Terrible 20s

February 27, 2016

When I was growing up, 25 seemed like the age where surely I would be in full-swing of adulthood. I would have a successful job where I tapped my keyboard all day, wearing high heels and power pencil skirts, ordering my PA to get me my favourite Starbucks. I'd own a small but stylish house which had been painstakingly decorated with expensive wallpaper and bits of art my husband and I had bought in different cities on different weekends - because all young married couples have the time and the money for constant city breaks. I'd be thinking about starting a family, excited to revamp my wardrobe with cute empire waisted dresses to show off my bump. We'd have a puppy for the training purposes of having a baby, who of course would magically be able to look after it's self all day when we're off doing our long hour high pressure jobs.

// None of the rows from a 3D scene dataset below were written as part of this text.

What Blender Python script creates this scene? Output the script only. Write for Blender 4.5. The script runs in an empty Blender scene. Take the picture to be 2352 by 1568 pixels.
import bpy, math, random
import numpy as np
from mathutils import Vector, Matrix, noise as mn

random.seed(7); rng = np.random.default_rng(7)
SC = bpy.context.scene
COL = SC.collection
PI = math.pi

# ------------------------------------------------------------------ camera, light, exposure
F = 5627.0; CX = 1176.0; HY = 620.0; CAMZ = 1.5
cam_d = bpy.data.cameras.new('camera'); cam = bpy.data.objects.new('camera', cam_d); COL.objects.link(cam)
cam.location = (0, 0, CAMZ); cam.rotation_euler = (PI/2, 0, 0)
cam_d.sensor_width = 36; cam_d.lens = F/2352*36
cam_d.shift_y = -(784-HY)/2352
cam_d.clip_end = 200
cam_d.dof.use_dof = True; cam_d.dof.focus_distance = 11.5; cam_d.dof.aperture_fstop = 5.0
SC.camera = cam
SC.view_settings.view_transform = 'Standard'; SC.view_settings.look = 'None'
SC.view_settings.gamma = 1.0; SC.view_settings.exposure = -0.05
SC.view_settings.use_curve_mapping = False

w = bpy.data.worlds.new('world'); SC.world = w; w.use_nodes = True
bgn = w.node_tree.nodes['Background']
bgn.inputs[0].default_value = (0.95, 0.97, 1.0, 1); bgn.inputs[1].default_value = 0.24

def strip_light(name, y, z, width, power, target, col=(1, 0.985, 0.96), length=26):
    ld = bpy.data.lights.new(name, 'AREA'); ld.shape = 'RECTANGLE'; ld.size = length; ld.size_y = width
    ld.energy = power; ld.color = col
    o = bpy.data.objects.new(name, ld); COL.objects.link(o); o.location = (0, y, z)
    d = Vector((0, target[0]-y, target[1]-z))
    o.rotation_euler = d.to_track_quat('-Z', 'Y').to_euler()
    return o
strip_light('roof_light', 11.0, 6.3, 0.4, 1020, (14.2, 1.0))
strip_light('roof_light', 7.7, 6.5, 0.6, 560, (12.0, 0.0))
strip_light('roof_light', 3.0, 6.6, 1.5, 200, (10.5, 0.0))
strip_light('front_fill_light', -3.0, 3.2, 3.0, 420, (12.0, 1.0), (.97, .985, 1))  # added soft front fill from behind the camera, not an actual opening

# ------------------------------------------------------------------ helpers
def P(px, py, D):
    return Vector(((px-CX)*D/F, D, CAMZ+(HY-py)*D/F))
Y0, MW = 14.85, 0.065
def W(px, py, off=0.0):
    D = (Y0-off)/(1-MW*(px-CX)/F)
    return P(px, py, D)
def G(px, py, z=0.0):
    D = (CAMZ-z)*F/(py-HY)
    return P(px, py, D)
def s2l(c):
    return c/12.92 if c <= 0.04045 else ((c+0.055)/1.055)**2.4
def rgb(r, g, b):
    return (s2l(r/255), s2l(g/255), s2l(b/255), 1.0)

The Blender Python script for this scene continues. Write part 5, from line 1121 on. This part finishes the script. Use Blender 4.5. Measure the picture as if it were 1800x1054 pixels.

The truth is, when you're in your 20s, it is very unlikely that anything will be 'sorted'. I could not be further away from the above at this moment in time and though it's hard to convince myself, I know that's okay. They say that when you get into your 30s you start to be less bothered about what people think about you and the anxiety that follows you around in your 20s suddenly disappears. I long for the day when I don't 'overthink' what people think or have five outfits on the floor after deciding that I have "nothing to wear".

At 25, people around me are starting to get engaged, have babies and buy houses - and that's good for them. Everyone develops at a different pace. Make good plans, look forward to things but live in the moment. Say 'yes' to what you would want to say 'no' to... what's the worst that can happen?